Newsletter – December 2021
Hi there,
As 2021 winds down, aemi would like to extend a heartfelt thank you to everyone we have worked with over the year. We are indebted to all the film artists, writers, tour venues, festivals and individuals who partner with us to bring moving image work by artists and experimental filmmakers to audiences and viewers across Ireland and beyond. We would like to especially acknowledge the support of the Arts Council.
Our programming extends over the holidays and we are thrilled to present an exhibition on ‘aemi online’ of Star and Sweettooth, two of the first films by artist Jaki Irvine, originally shot on Super 8 in the 1990s. Writer Gwen Burlington adeptly discusses the symmetries between the two films in her accompanying introductory text, exploring how each film uses disparities – between what we see on-screen and hear – to build senses of the world that are strange and uncanny.
We are very much looking forward to kicking off 2022 with So, what did you do today? Films selected by Isabel Nolan on Wednesday 6:15pm 12th January at Irish Film Institute in Dublin. The programme, curated by artist Isabel Nolan and featuring films by Joan Jonas, Anita Delaney, Daria Martin and Jack Smith among others, is a rich mix of material that illuminates Nolan’s wider practice and which celebrates, in her words, “odd and gloriously impractical actions”. Book soon to avoid disappointment in January, tickets available here
Wishing everyone a festive time over the next couple of weeks, and a very happy New Year!
Daniel Fitzpatrick, Alice Butler, and Emer Lynch
Viewing recommendations
Queen’s Theatre Belfast, Tadhg O’Sullivan, To the Moon, showing 26 – 30 December 2021
Crawford Art Gallery, Cork – Artists’ Film International, Part Two features short films by Sajia Sediqi (selected by Centre for Contemporary Arts, Afghanistan), Patty Chang (selected by Ballroom Marfa, Texas) and Polina Kanis (selected by Moscow Museum of Modern Art).

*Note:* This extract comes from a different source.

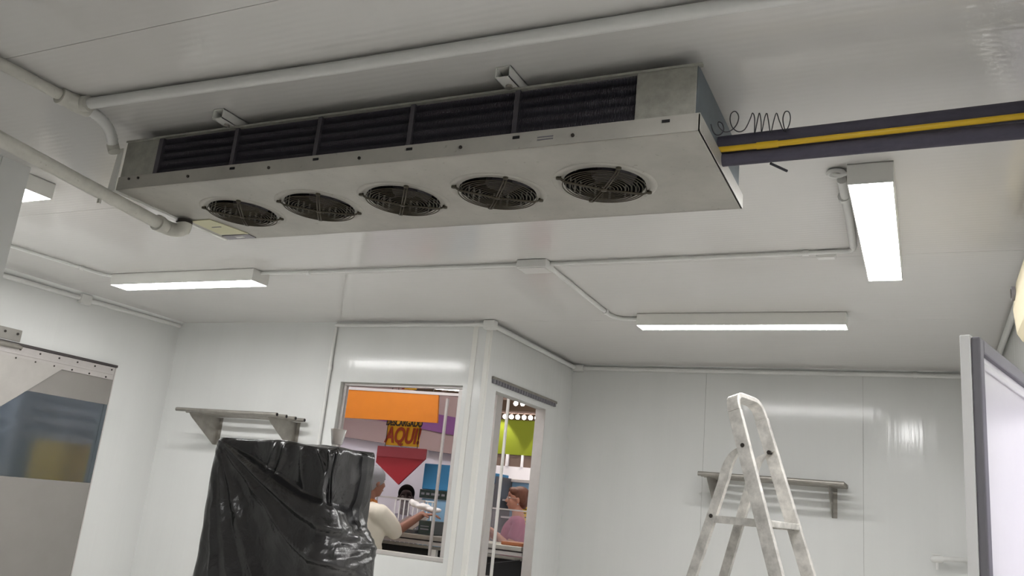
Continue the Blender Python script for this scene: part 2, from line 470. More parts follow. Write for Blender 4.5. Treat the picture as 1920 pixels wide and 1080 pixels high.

Open gallery hours until 23 January 2022
The Douglas Hyde Gallery – Onyeka Igwe, The names have changed, including my own and truths have been altered (2019), selected by Éireann and I, this online screening is the third of ‘Art from the African Diaspora’ as part of Alice Rekab’s multi-platform project FAMILY LINES. Online screening until 23 December 2021
Upcoming deadlines for film artists
Arts Council of Ireland Film Bursary Award and Agility Award, both due 3 February
Open City Documentary Festival, London, early bird deadline 14 January
The Oberhausen Seminar 2022, organised by International Short Film Festival Oberhausen (Germany) with with the The Flaherty (New York), LUX (London) and Doc’s Kingdom (Lisboa), the seminar is accepting applications from international artists, filmmakers, curators and researchers, it takes place in Germany in May and will be held in English, deadline 15 February
Check out the regularly updated list here
InFocus
‘Periodical Review 11: Return to Disintegration’
Pallas Projects, Dublin, until 23 January 2022
This year’s Periodical Review exhibition – selected by Mark Cullen, Gavin Murphy, Sheena Barrett and aemi co-director Alice Butler – notably highlights the strength of moving image practice throughout Ireland in 2021. Including work by Jenny Brady, Ailbhe Cunningham & Aoife Desmond, Emma Wolf-Haugh, Barbara Knežević, Orla McHardy, Dennis McNulty, Jennie Moran/Home Bodies, Alice Rekab & Louise Meade, Eimear Walshe, and Frank Wasser amongst others, the exhibition is accompanied for the first time by an in-depth commissioned essay by Laurence Counihan. A long-running curatorial project which is more of a ‘discursive action’ than a group exhibition, Periodical Review is a generous open-ended gesture of ‘critical appraisal and consolidation of ideas and knowledge’ that is uniquely collaborative and experimental in form.